In other words, the grind is partly about building the machinery that makes AI dependable.
This is why established companies are acting like startups again. Startups can iterate quickly because they haven’t yet accumulated layers of process. Established companies have process. They have compliance requirements. They have legacy systems. They have organizational inertia. To move fast in AI, they have to build new governance structures without slowing down the engineering teams that need to experiment.
That’s a difficult organizational challenge. It’s also a competitive advantage when done well. A company that can deploy AI safely and improve it quickly becomes the default choice for enterprises that can’t afford failures.
So the grind is not just about speed. It’s about speed with guardrails.
You can see this in how many companies are reorganizing around cross-functional AI teams. Instead of treating AI as a separate lab, they’re integrating it into product development, customer success, and security. They’re building feedback loops that connect model behavior to user outcomes. They’re investing in evaluation pipelines that can detect regressions before customers notice.
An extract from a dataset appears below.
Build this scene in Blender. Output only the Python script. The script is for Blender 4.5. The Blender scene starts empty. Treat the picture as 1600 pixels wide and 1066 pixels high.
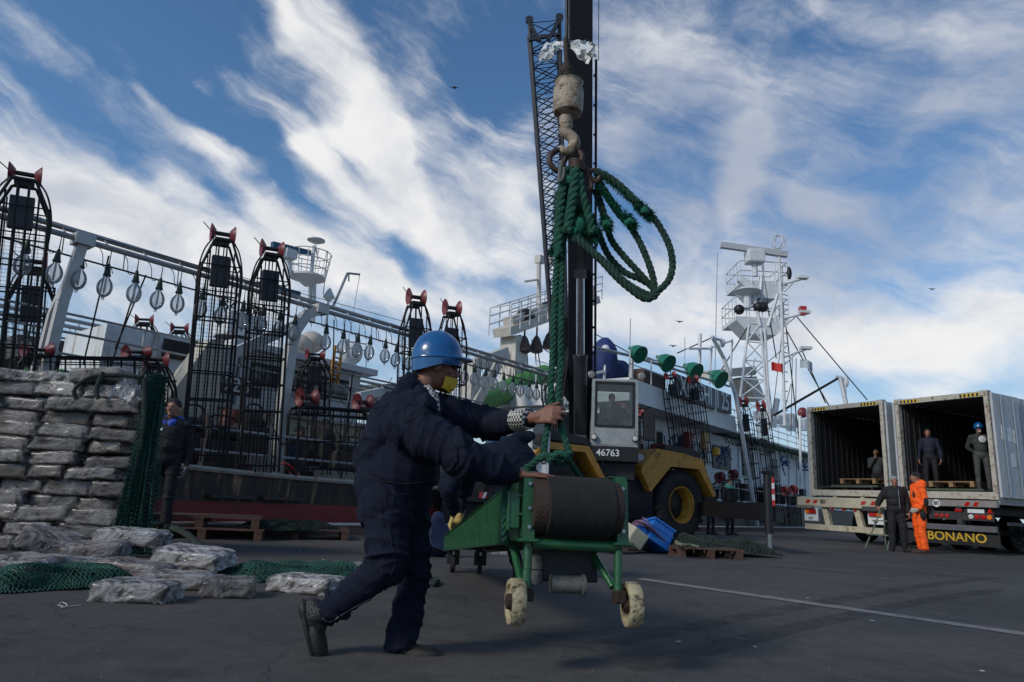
import bpy, bmesh, math, random
import numpy as np
from mathutils import Vector, Matrix, noise
from math import sin, cos, pi, radians, hypot, atan2, sqrt, degrees, asin
random.seed(7)
SC = bpy.context.scene
COL = SC.collection

# ------------------------------------------------------------------ camera
FPX = 1067.0; ROLL = radians(3.0); PIT = radians(13.07)
CAMZ = 0.7
cf = Vector((0, cos(PIT), sin(PIT))); r0 = Vector((1, 0, 0)); u0 = Vector((0, -sin(PIT), cos(PIT)))
cu = u0 * cos(ROLL) - r0 * sin(ROLL); cr = r0 * cos(ROLL) + u0 * sin(ROLL)
camd = bpy.data.cameras.new('camera'); cam = bpy.data.objects.new('camera', camd); COL.objects.link(cam)
m3 = Matrix((cr, cu, -cf)).transposed()
cam.matrix_world = Matrix.Translation((0, 0, CAMZ)) @ m3.to_4x4()
camd.sensor_width = 36; camd.lens = 36 * FPX / 1600; camd.clip_start = 0.05; camd.clip_end = 5000
SC.camera = cam
def ray(x, y): return cf * FPX + cr * (x - 800) - cu * (y - 533)
CP = Vector((0, 0, CAMZ))
def gnd(x, y, z=0.0): d = ray(x, y); return CP + d * ((z - CAMZ) / d.z)
def at(x, y, Y): d = ray(x, y); return CP + d * (Y / d.y)
QA = radians(50.93)
QD = Vector((cos(QA), sin(QA), 0)); QN = Vector((-sin(QA), cos(QA), 0))
def W(s, n, z=0): return QD * s + QN * n + Vector((0, 0, z))
def S(x, y, n):                       # a point of the photo on the vertical plane n metres off, as a world point
    d = ray(x, y); return CP + d * (n / QN.dot(d))

# ------------------------------------------------------------------ light, sky, exposure
SC.view_settings.view_transform = 'Standard'; SC.view_settings.look = 'None'
SC.view_settings.exposure = EXPO = 0.0; SC.view_settings.gamma = 1
SUN_AZ, SUN_EL = radians(-128), radians(32)      # azimuth from +Y towards +X
sd = bpy.data.lights.new('sun', 'SUN'); sd.energy = 2.1; sd.angle = radians(12); sd.color = (1, .93, .82)
so = bpy.data.objects.new('sun', sd); COL.objects.link(so)
sv = Vector((sin(SUN_AZ) * cos(SUN_EL), cos(SUN_AZ) * cos(SUN_EL), sin(SUN_EL)))
so.rotation_euler = sv.to_track_quat('Z', 'Y').to_euler(); so.location = (-20, -20, 30)
wd = bpy.data.worlds.new('World'); SC.world = wd; wd.use_nodes = True
SKYTINT = (.84, 1.12, 1.26, 1)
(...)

This is the unglamorous work that determines whether AI becomes a durable product category or a series of impressive but fragile experiments.
The fear of missing the moment is really the fear of losing the trust moment
There’s a second kind of “defining moment” that doesn’t get enough attention: the moment when AI earns trust at scale.
Early adopters are willing to tolerate imperfections. Enterprises are not. Once AI is used for high-stakes tasks—financial decisions, compliance-related workflows, customer-facing interactions—trust becomes the currency. And trust is earned through consistent performance, transparency, and responsiveness when things go wrong.
The winners are grinding again because they understand that trust is not automatic. It must be maintained. It must be demonstrated. It must be operationalized.